At the turn of the 20th century, Paris, the fashion capital, was also a playground for counterfeiters. Faced with the urgency to protect authenticity, the model deposit emerged. This clever process turned creations into tangible evidence, giving photographs a dual purpose: to celebrate craftsmanship while ensuring its integrity. But these photos were not mere legal forms; they also tell a story of silent rivalries and creativity under pressure. Madeleine Vionnet, a pioneer of the bias cut, distinguished herself in this battle in 1921, defending her inventions against barely disguised copies. Paradoxically, the need to protect spurred innovation: each photo had to appeal to both jurists and customers, proving that even under constraint, fashion turns its limits into a driver of creativity.

Today, these archives raise a staggering question: in a world dominated by artificial intelligence, where every idea can be imitated in the blink of an eye, what remains of authenticity? If photographs of the past served to protect tangible works, contemporary creations must now navigate a space where the boundaries between originality and plagiarism blur.

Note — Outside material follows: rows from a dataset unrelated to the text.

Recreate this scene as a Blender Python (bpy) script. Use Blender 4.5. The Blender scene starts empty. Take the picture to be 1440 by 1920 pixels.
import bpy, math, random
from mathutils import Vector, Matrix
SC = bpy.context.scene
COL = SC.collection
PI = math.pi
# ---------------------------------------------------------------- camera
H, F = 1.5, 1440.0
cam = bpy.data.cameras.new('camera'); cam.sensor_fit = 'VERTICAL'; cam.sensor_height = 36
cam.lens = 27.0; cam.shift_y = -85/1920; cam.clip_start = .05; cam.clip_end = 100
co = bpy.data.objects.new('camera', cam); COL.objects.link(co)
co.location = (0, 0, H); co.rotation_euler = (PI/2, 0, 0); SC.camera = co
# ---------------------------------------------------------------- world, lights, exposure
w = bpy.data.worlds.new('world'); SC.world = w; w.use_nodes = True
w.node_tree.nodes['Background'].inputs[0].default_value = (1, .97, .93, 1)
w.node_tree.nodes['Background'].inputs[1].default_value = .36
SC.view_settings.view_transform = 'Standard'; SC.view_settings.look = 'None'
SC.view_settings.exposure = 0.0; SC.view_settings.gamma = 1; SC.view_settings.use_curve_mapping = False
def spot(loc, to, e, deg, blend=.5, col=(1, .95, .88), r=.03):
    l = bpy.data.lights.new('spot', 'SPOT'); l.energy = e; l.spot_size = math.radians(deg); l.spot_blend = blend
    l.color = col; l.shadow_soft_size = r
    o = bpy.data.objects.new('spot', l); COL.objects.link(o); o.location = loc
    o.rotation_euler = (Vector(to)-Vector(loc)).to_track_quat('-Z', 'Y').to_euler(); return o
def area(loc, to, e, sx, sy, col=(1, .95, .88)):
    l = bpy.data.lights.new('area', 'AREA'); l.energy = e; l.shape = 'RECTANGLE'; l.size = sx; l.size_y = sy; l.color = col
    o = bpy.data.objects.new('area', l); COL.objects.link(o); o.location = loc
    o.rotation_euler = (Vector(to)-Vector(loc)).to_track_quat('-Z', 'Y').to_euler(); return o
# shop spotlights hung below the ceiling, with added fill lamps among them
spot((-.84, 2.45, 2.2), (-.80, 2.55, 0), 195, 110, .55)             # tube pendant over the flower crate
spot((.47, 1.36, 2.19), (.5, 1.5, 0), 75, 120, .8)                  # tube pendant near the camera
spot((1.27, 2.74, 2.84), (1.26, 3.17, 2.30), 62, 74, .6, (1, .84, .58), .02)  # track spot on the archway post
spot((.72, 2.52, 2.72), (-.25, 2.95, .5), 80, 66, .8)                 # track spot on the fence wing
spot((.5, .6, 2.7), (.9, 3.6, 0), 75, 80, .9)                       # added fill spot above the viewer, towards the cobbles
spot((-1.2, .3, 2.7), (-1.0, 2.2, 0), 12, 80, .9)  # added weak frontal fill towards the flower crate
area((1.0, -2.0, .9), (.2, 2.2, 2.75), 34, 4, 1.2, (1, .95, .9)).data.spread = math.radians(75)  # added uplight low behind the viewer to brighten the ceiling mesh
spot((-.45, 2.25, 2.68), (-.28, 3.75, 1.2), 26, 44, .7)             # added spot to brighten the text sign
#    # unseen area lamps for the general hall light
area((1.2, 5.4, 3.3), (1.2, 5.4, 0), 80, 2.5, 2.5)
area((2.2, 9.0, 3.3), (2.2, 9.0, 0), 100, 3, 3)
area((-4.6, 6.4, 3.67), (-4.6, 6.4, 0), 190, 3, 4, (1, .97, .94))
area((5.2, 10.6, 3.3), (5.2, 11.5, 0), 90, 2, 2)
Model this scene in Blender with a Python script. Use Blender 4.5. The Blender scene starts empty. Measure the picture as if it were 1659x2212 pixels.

Can a machine imitate the essence of a house, its aesthetics? And if so, who holds the ownership? Fashion in Models reminds us that the battle to preserve uniqueness has never been won. On the contrary, in this new technological ecosystem, it is just beginning. The exhibition prompts reflection: in a world where fast fashion overwhelms craftsmanship, luxury might be the last stronghold against uniformity.